Last week Congress quit listening to the bleating of big banks long enough to vote for limiting the fees businesses pay whenever you use your debit card.
That’s good (and overdue) news. Debit-card charges are just one form of double-dipping that hurts consumers and the businesses who accept them.
Think about it, here’s how it used to work:
1. Get paycheck.
2. Walk or drive to bank, deposit check with the help of a teller who makes a modest but livable wage.
3. Write paper checks to buy stuff and pay bills.
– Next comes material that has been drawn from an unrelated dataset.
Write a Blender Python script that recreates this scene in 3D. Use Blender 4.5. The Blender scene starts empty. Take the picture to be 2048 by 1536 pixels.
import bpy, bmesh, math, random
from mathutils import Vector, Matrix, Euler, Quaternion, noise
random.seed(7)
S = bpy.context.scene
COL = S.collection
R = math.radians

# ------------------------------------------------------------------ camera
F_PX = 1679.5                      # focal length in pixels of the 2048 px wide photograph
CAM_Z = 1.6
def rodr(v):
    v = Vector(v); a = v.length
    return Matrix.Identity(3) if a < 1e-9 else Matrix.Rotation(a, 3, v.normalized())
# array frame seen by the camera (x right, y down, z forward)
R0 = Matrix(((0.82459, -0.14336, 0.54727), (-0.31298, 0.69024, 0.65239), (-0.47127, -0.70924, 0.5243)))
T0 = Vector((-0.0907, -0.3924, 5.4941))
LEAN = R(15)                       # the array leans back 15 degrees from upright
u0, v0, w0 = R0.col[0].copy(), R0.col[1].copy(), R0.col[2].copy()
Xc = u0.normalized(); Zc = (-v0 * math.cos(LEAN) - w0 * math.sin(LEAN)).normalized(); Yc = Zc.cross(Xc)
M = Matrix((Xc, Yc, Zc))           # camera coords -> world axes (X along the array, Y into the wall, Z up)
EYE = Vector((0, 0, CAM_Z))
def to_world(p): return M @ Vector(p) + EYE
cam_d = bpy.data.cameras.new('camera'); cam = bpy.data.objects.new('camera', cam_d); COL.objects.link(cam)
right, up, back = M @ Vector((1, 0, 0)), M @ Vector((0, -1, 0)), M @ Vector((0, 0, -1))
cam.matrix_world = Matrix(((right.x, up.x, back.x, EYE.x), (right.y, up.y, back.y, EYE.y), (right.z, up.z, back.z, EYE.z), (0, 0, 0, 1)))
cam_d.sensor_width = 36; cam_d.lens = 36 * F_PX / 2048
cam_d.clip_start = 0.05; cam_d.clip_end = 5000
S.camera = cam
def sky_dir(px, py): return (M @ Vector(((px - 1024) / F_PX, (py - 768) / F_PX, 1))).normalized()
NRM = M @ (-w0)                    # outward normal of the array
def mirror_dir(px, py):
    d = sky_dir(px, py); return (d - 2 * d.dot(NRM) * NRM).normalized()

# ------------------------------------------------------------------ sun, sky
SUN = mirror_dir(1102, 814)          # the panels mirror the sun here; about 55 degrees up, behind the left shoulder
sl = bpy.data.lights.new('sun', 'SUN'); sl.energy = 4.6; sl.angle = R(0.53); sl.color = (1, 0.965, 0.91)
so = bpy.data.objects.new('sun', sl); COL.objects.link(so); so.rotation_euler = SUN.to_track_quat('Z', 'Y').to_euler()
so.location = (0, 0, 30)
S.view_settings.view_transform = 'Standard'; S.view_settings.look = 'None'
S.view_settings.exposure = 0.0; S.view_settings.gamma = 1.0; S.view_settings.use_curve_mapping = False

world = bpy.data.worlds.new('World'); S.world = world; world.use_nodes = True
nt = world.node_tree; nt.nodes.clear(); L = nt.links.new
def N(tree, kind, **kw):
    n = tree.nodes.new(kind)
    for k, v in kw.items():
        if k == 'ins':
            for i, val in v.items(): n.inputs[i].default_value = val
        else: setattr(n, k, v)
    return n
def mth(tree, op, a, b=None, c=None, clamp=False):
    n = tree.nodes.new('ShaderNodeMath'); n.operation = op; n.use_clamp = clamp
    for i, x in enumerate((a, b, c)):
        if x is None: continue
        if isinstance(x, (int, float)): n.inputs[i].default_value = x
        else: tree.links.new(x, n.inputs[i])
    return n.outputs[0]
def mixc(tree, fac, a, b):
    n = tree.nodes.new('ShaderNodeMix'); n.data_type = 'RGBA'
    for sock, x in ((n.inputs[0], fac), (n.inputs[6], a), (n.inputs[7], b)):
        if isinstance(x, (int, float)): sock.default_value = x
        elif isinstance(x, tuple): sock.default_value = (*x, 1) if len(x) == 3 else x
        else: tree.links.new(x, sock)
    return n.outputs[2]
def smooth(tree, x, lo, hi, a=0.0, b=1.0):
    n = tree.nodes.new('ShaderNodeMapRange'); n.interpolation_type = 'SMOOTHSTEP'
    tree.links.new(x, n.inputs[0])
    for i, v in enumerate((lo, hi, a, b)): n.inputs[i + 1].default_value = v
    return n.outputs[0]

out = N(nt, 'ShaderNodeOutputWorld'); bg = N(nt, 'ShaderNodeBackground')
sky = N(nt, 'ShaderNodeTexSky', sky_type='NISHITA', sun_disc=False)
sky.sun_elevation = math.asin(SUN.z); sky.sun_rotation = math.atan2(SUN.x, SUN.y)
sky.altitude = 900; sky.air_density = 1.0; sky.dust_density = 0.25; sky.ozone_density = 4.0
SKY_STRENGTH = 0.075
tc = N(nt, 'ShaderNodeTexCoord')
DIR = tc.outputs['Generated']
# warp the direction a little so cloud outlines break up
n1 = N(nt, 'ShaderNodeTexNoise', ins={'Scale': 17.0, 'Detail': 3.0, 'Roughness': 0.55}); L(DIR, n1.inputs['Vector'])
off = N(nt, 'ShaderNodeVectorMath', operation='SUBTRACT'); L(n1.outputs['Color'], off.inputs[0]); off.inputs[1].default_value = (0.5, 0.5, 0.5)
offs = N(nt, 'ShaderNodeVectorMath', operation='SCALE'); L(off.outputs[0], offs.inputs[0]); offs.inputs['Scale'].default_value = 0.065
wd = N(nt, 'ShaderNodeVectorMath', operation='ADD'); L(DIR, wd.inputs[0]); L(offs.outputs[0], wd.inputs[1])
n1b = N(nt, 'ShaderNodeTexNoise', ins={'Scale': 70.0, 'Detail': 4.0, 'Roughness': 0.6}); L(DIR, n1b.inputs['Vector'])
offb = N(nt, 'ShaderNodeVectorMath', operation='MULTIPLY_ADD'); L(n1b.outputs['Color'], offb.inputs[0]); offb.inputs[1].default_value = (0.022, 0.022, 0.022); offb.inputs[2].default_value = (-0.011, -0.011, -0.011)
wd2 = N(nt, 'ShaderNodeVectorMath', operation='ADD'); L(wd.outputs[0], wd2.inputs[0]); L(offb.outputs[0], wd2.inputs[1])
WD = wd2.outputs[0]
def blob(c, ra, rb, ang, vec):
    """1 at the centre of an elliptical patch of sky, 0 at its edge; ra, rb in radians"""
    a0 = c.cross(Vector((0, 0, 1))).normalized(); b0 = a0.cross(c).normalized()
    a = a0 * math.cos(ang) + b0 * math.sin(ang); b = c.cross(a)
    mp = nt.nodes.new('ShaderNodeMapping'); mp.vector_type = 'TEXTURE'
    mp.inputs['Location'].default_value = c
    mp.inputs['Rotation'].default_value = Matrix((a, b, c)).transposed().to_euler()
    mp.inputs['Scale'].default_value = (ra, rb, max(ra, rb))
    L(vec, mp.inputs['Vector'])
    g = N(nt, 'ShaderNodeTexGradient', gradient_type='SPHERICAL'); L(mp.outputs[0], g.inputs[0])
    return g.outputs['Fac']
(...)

Pay small fee for the account, or no fee if the balance is sufficiently large.
4. Merchants who accept those checks then go to their banks and make deposits, again with a real, live teller who gets paid an hourly wage.
Now, it works like this:
1. Get a paycheck.
2. Deposit it through an ATM or by direct-deposit. (Goodbye tellers ; bank saves money. )
3. Pay bills online. (Notice that there are larger lags when your money has gone from you through the bank to a creditor, Can you say “float period?” Bank makes money.)
4. Buy stuff with credit or debit cards. (You pay a fee; merchant pays a fee and bank makes money. Let’s not even try to untangle the ways the timing of a bank’s processing of deposits can cost you a small fortune in overdraft fees.)
And, a crucial final step:
5. Fall for marketing campaigns that claim online bill-pay and ATMs are huge timesavers.
What’s a consumer to do?
One thought: Consider paying cash for one or two purchases a week that you normally do by debit card. Multiply that by a zillion and we’ll have sent a message to the moneychangers. They’ll circle back and find another trick, but for a week or two we’ll have ‘em running scared.